Agreed. Except in my game, both Greek cities were in-land.
 

Gath

Warlord
Joined
Feb 26, 2008
Messages
221
You can have harbors for trade routes, so phoenician style empires are viable now. That is a good thing in my books.

And didn't every beginner guide for civ4 say: "settle aggressively towards your enemies, fill the gaps later"?

But I can see this might get annoying. To understand the motivation behind it, try to find the speech of civ4's AI programmer talking about "good vs fun AI". Basically: In many games you don't want to have too good AI because it makes the game less fun.

Yeah, but you couldn't send your settlers too far away without massive expenses. distance to capital and all that. <sigh> one step forward, two steps back. Welcome our returning polka dot empires.
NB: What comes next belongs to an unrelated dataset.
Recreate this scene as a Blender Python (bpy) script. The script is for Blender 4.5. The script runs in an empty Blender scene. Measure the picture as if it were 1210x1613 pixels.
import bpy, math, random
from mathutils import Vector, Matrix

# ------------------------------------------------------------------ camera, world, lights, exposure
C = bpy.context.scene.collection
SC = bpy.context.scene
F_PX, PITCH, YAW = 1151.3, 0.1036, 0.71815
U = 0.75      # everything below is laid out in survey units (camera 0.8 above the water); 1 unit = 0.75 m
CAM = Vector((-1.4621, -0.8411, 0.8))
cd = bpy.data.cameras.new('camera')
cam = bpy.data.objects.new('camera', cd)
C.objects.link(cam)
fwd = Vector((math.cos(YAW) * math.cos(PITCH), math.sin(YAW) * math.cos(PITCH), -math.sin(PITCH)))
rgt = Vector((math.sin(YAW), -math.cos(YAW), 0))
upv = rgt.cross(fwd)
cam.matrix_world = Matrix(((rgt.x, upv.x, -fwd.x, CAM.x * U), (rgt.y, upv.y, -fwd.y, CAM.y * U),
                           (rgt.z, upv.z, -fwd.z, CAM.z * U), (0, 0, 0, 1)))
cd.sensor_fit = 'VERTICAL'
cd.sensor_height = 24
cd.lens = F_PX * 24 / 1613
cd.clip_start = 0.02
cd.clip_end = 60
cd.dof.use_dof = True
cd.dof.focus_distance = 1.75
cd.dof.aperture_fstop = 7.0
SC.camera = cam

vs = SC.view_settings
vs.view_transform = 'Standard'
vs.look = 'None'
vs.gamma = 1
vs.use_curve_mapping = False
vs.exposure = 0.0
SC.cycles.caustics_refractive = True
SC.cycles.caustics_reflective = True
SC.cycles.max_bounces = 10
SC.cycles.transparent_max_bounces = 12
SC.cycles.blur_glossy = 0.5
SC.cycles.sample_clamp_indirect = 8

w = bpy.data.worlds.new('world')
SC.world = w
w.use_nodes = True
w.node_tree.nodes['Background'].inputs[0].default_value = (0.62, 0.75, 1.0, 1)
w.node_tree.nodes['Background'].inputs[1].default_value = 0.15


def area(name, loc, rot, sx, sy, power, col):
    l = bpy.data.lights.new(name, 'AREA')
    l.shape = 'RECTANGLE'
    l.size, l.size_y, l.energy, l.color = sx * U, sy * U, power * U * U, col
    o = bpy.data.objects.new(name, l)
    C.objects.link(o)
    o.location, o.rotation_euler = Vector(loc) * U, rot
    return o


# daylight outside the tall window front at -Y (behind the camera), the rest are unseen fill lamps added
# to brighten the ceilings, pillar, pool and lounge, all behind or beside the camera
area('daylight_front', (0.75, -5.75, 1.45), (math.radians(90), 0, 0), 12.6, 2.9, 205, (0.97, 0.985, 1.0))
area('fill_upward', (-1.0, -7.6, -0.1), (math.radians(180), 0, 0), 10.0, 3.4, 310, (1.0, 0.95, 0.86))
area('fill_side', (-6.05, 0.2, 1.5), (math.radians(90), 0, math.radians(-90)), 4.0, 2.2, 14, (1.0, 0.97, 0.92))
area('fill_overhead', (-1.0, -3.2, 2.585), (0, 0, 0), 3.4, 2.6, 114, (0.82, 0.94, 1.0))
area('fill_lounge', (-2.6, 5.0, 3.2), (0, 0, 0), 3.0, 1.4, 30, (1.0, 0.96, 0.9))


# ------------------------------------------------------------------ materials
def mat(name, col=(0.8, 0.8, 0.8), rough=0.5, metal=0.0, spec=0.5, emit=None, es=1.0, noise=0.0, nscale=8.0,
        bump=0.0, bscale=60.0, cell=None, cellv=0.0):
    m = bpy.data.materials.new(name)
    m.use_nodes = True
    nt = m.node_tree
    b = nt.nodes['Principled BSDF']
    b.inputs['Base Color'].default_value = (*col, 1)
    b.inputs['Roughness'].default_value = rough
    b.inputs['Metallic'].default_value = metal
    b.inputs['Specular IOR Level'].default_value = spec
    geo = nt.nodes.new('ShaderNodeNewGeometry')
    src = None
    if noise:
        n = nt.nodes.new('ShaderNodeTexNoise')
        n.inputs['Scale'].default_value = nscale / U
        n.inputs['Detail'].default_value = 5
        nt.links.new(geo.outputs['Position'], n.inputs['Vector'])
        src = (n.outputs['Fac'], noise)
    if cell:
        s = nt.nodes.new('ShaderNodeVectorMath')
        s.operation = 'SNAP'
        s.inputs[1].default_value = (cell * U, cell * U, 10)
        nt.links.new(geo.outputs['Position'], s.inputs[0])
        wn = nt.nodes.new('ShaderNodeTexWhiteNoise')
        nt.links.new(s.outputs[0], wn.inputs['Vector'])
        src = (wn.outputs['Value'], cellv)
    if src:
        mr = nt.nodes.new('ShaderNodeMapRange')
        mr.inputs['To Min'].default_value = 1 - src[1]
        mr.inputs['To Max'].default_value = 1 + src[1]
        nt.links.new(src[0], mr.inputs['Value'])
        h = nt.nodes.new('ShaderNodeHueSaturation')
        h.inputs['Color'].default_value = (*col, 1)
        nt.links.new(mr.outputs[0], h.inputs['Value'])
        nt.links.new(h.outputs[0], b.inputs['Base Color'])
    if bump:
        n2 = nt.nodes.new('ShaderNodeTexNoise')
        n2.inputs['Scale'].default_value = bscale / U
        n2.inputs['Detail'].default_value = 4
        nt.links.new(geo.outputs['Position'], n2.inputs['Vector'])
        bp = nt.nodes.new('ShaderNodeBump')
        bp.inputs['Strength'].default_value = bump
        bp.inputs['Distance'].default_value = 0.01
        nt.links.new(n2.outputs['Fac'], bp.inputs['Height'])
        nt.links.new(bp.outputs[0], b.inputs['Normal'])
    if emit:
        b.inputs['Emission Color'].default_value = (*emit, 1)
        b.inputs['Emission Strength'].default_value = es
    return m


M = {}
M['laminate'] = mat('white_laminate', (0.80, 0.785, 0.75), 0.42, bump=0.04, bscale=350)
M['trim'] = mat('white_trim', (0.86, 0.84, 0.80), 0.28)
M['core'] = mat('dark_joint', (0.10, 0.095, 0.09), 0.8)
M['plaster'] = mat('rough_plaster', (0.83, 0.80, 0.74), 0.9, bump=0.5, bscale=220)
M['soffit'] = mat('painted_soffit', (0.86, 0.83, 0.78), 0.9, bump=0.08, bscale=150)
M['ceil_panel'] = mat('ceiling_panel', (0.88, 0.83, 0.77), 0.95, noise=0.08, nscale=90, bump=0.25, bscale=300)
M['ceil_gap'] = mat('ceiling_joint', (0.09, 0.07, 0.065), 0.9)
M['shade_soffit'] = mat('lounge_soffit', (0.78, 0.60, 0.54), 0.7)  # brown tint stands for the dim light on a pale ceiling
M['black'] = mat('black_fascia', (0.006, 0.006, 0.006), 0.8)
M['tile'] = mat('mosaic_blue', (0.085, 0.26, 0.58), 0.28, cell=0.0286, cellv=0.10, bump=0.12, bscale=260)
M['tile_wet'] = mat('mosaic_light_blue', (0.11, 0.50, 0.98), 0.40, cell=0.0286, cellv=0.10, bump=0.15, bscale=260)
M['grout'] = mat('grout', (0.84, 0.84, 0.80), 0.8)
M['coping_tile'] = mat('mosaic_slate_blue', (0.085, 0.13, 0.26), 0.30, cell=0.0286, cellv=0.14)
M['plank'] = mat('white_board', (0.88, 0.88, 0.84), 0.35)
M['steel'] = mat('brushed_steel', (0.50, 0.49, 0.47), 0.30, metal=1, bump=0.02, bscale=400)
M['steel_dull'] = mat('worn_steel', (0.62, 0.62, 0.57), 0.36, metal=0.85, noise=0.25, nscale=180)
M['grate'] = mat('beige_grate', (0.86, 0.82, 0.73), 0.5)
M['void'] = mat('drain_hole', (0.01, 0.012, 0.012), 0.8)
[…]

Harbors are crucial. 3 gold for a trade route is almost always the best choice, not to mention that there's a number of very nice coastal city only buildings. I tend to have most if not all my cities on the coast now.
 

Tomice

Passionate Smart-Ass
Joined
Oct 5, 2009
Messages
2,351
Location
Austria, EU, no kangaroos ;)
Also harbours don't cost maintainance when they are half-finished like roads. I'm not sure what my verdict will be. At least conquest won't be limited to your neighbours border towns!